Town’s oldest institutions, the iconic Mussoorie Library is all set to turn a 175 years old. Should you find yourself in Mussoorie, just ask for Gandhi Chowk or Library or Kitabghar or the House of Books and you will be standing at a town-square that gets its name from this Victorian Era building.

The hill station’s early guides tell you that the combined efforts a British merchant, a missionary and officers of the Military Establishment founded the Library, built on a site owned by  Scott and Pitt, who in turn sold it to Major Edmund Swetenham, Commandant of the Landour Convalescent Depot.

In 1843, a Library Committee was formed with Vansittart, the Superintendent of the Doon as its Chairman. Afterwards,  it was transferred to a trust ‘to be held forever in trust for and on behalf of the Mussoorie Library Committee.

Maybe our pioneers knew that many a journey begins with the turning of a single page.

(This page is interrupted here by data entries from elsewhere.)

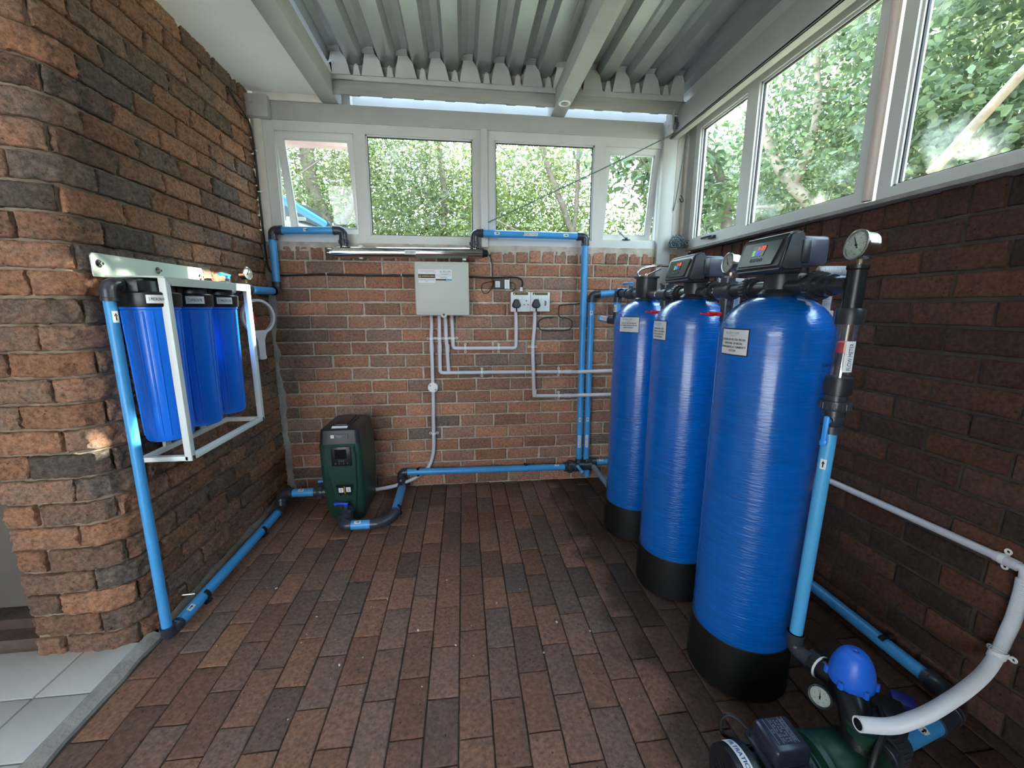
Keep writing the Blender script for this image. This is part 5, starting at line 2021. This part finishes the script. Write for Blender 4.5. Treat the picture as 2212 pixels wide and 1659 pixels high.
# ------------------------------------------------------------------ filtration pump and its controller, right foreground
pu = thing('filtration_pump', 'dark green filtration pump with a black fan cover on the floor by the nearest tank', 'pump', (0.85, 0.725, 0.0))
PY, PZ = 0.725, 0.108
b = MB()
b.lathe((.612, PY, PZ), X1, [(0, .052), (0, .072), (.006, .081), (.05, .084), (.062, .084), (.064, .078)], 48)
cov = b.build('fan_cover', mat('pump_black', lin(26, 27, 32), .4), pu)
b = MB()
for k in range(16):
    a = 2 * PI * k / 16
    b.tube([V((.611, PY + .016 * math.cos(a), PZ + .016 * math.sin(a))), V((.611, PY + .05 * math.cos(a), PZ + .05 * math.sin(a)))], .003, 6)
b.torus((.611, PY, PZ), X1, .033, .003, 32, 6)
b.cyl((.609, PY, PZ), (.613, PY, PZ), .017)
b.build('grille', INK, cov)
b = MB()
b.lathe((.674, PY, PZ), X1, [(0, .064), (.15, .064), (.15, .070), (.165, .070)], 48)
for k in range(30):
    a = 2 * PI * k / 30
    if -1.2 < math.atan2(math.sin(a - PI / 2), math.cos(a - PI / 2)) < 1.2 and abs(math.cos(a)) < .35:
        continue
    u_ = V((0, math.cos(a), math.sin(a)))
    w_ = X1.cross(u_)
    Rm = Matrix((X1, w_, u_)).transposed()
    b.rbox(V((.75, PY, PZ)) + u_ * .066, (.145, .004, .014), .001, Rm, seg=1)
b.build('motor', GREENP, pu)
b = MB()
b.lathe((.835, PY, PZ), X1, [(0, .07), (0, .088), (.014, .090), (.018, .080), (.03, .086), (.10, .086), (.13, .072), (.145, .045), (.165, .036), (.20, .036), (.20, .03)], 48)
b.lathe((.955, PY, PZ + .06), Z1, [(0, .036), (.055, .030), (.055, .034), (.075, .034)], 32)
b.rbox((.845, PY, .016), (.05, .15, .03), .006)
b.rbox((.72, PY, .018), (.05, .13, .034), .006)
for k in range(4):
    a = PI / 4 + PI / 2 * k
    b.cyl((.828, PY + .08 * math.cos(a), PZ + .08 * math.sin(a)), (.862, PY + .08 * math.cos(a), PZ + .08 * math.sin(a)), .007, seg=6)
b.build('pump_body', GREENP, pu)
b = MB()
b.rbox((.735, PY, .196), (.104, .098, .012), .003)
b.rbox((.738, PY, .224), (.092, .086, .052), .012, seg=3)
for sx_ in (-1, 1):
    for sy_ in (-1, 1):
        b.cyl((.735 + sx_ * .047, PY + sy_ * .043, .20), (.735 + sx_ * .047, PY + sy_ * .043, .207), .0045, seg=10)
jbx = b.build('terminal_box', mat('terminal_box_blue_black', lin(36, 40, 56), .3), pu)
f = flat((.740, PY + .004, .2502), (0, -1, 0), (1, 0, 0))
b = MB()
rect(b, f, -.032, -.030, .030, .026, .0004, 0)
for y in (.022, .012, -.016, -.028):
    rect(b, f, -.031, y, .029, y + .0012, .0008, 1)
text(b, 'ELECTRIC PUMP', lambda x, y: f(x, y, .001), width=.05, height=.006, at=(0, .017), mi=1)
for k, s_ in enumerate(('V 230  Hz 50', 'kW 0.75  A 5.1', 'H 45 m  Q 60')):
    text(b, s_, lambda x, y: f(x, y, .001), width=.05, height=.0055, at=(0, .006 - k * .008), mi=1)
text(b, 'CE', lambda x, y: f(x, y, .001), height=.006, at=(0, -.022), mi=1)
b.build('rating_plate', [mat('plate_navy', lin(28, 32, 48), .4), mat('plate_grey', lin(140, 146, 156), .4)], jbx)
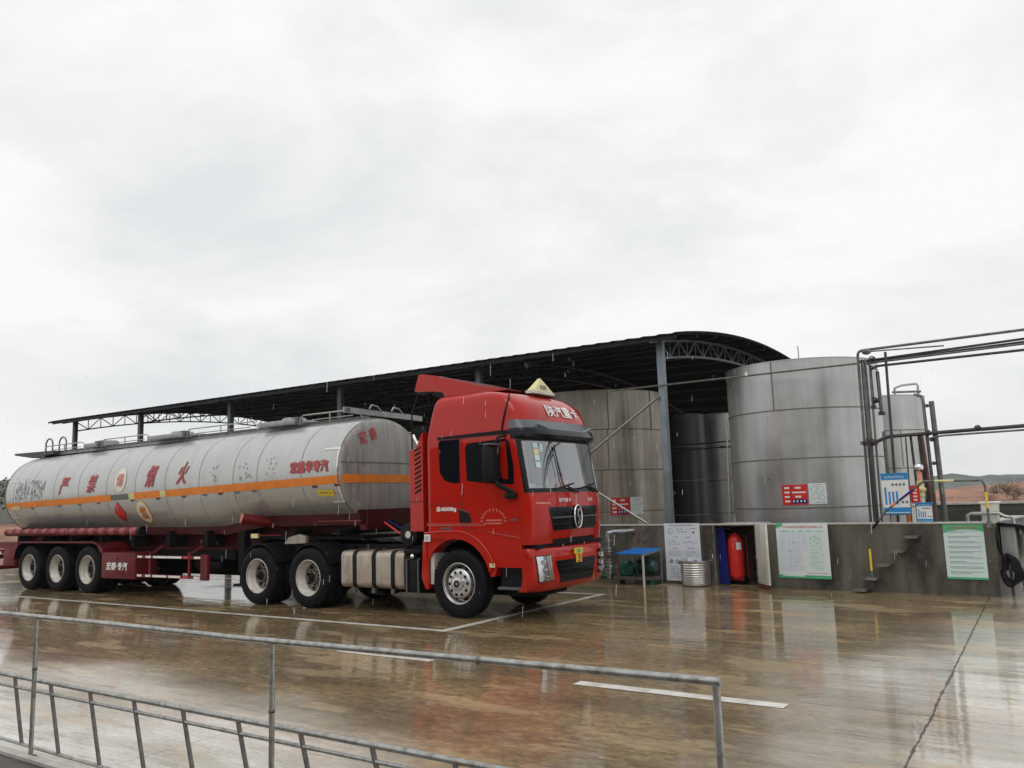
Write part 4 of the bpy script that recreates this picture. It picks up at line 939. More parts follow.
b = MB(); b.box((L_(-15.0),.0,.72),(L_(-14.8),2.26,.82),'red_dull'); b.box((L_(-14.9),.0,.45),(L_(-14.8),2.26,.55),'red_dull'); b.box((L_(-15.02),.05,.84),(L_(-14.95),.5,.94),'signred'); b.box((L_(-14.88),.0,.83),(L_(-14.7),.03,.9),'white'); b.build('rear_bumper', trailer)
b = MB()
for i in range(3): b.tube([(L_(-2.55),.9+i*.1,1.55),(L_(-2.0),.9+i*.12,1.25+.06*i),(L_(-1.35),.9+i*.1,1.6)],.02,('signred','darkblue','black')[i],6)
b.build('air_hose', trailer)
b = MB(); b.box((L_(-9.9),1.55,.34),(L_(-6.5),2.1,1.02),'dark',.03); b.box((L_(-9.9),.75,.75),(L_(-6.4),1.4,1.28),'dark'); b.box((L_(-6.4),.8,.95),(L_(-5.3),1.5,1.3),'dark'); b.build('under_trailer_blocker', trailer)  # dark boxes added so no bright ground shows through under the trailer
for y in (.95,1.25):
    b = MB(); b.lathe([(.001,-.45),(.12,-.45),(.15,-.40),(.15,.40),(.12,.45),(.001,.45)],(L_(-7.4),y,.62),'x','dark',20); b.build('air_reservoir', trailer)
b = MB(); b.box((L_(-13.9),.76,.72),(L_(-10.2),1.46,1.3),'dark'); b.build('axle_bay_blocker', trailer)  # dark filler box added between the wheels to keep the underside black
b = MB(); b.box((L_(-15.0),.6,.95),(L_(-13.6),1.6,1.38),'red_dull'); b.box((L_(-14.7),.7,1.38),(L_(-14.4),1.5,1.6),'red_dull'); b.build('rear_frame', trailer)

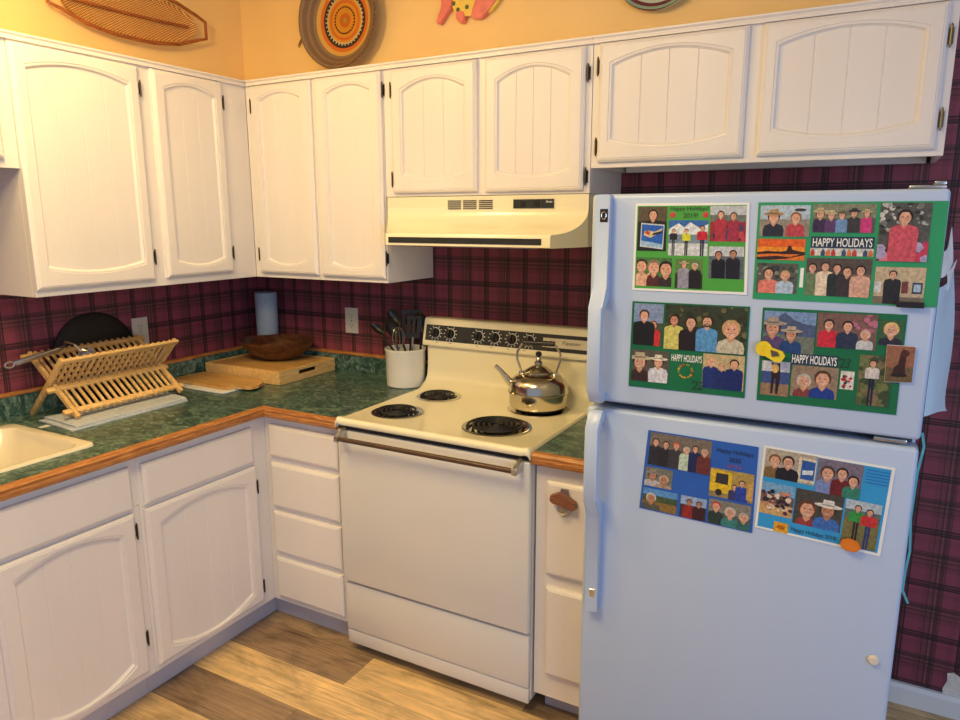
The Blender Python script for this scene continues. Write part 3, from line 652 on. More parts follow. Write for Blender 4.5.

Kitabghars or our House of Books remains the last living symbol of a civilised world.

During the post Independence days, the late Mrs Maisie Gantzer, held the fort, just like others illustrious members of her family in later years. For twenty years, as a member of the hill station’s oldest living institution, the Honorary Secretary for close to six years now Professor Ganesh Saili says:  “We see this  library as a lifeboat; a place to paddle your own canoe; detox to clean the cobwebs of the mind and open a window to the world. It’s a celebration of knowledge; a shelter from the vagaries of the life.”

The glass-paned windows open on to the Mall, filling the burnished floors with sunlight,  adding to the glory of the ancient Reading Room. To it flock historians, researchers and scholars in search of hidden treasures tucked away in its glass fronted wooden cupboards.

Pramod Sawhney, Chairperson and a senior member the Library wistfully maintains, “175 years is but a drop in the ocean of Time but books are forever as they are divine. To read ,to live, to grow I would like to have you know, the Mussoorie Library still remains, both yours and mine.